His grip | Bilal Bhadur His grip | Bilal Bhadur

His big opportunity came when his team played a tournament in Delhi. On the eve of the first match, he needed a shave but had not brought his kit. He knocked on a neighbour’s door in the hotel and asked for help. “The man said that if I could shave with my foot, he would gift me the shaving kit,” said Amir. “When I did, he hugged me and kept his promise.”

The following day, during the match against the Kerala team, he discovered that his benefactor was the umpire. Then, to everyone’s disbelief, Amir removed his right shoe, gripped the ball with his toes, and spun it―he was literally a leg-spinner. The umpire recorded this on his phone. Amir got a batter out caught at mid-on and also chipped in with 25 runs with the bat in a memorable win. The Kerala players carried him on their shoulders to the pavilion. “They were all in tears and I, too, was overcome with emotion,” said Amir.

Word about Amir spread, and his videos reached the national men’s team. In 2016, during the T20 World Cup in India, there was a life-changing call from former India player Ajay Jadeja. He initially thought it was a prank, but was overjoyed to hear that Jadeja had invited him to the semifinal between India and the West Indies.

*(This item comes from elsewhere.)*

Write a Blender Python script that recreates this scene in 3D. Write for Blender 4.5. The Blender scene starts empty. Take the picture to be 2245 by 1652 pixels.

Upon reaching Mumbai, he felt lost and could not find a phone to call Jadeja. “A man came to me and asked, ‘Do you really know Ajay Jadeja?’” he said. “I said ‘Yes.’ He gave me the phone and said, ‘Put it on speaker’.” When Jadeja did show up, everybody around was surprised. During his stay, Amir learnt that India bowler Ashish Nehra had sponsored his trip.

After India lost the semifinal, Kohli tweeted: “Amir embodies the determination to never accept defeat. Never lose hope, life never ends, it only begins. Hats off to this young man.” Former India cricketers V.V.S. Laxman and Aakash Chopra also tweeted about him. Tendulkar, who sent him a bat, posted: “Amir has made the impossible possible. Well done for inspiring millions who are passionate about playing the sport.”

Eight years later, when Tendulkar was in Kashmir this February, he invited Amir to his hotel. “Meeting him and receiving a signed bat with the inscription ‘real hero’ is the biggest achievement of my life,” said Amir. “I spent an hour with him and he said, ‘What you have achieved is unprecedented’.”

Amir has gone on to participate in tournaments in Afghanistan, Nepal and the UAE, but there are newer hurdles in life. He now has to balance his passion with his duties as a young father. He got married in 2018 and had a son, Imad, a year later. Also, being a para-cricketer is not a high-paying job. He recently worked as a night security guard at a local shop for a month, but was let go. The joint family, which includes Amir, his wife and child, his older brother’s family, and his younger sister, earn their livelihood from a small apple orchard they own. “He is not dependent on anybody,” said his wife, Shokee Akhtar. “He is a highly self-respecting man, and everybody appreciates that.”

Mother Raja Begum, full of pride, said her biggest concern after the childhood accident was how he would face life’s challenges. “He has not only overcome challenges, but has brought glory to our name,” she said. “Now, my biggest concern is his livelihood.”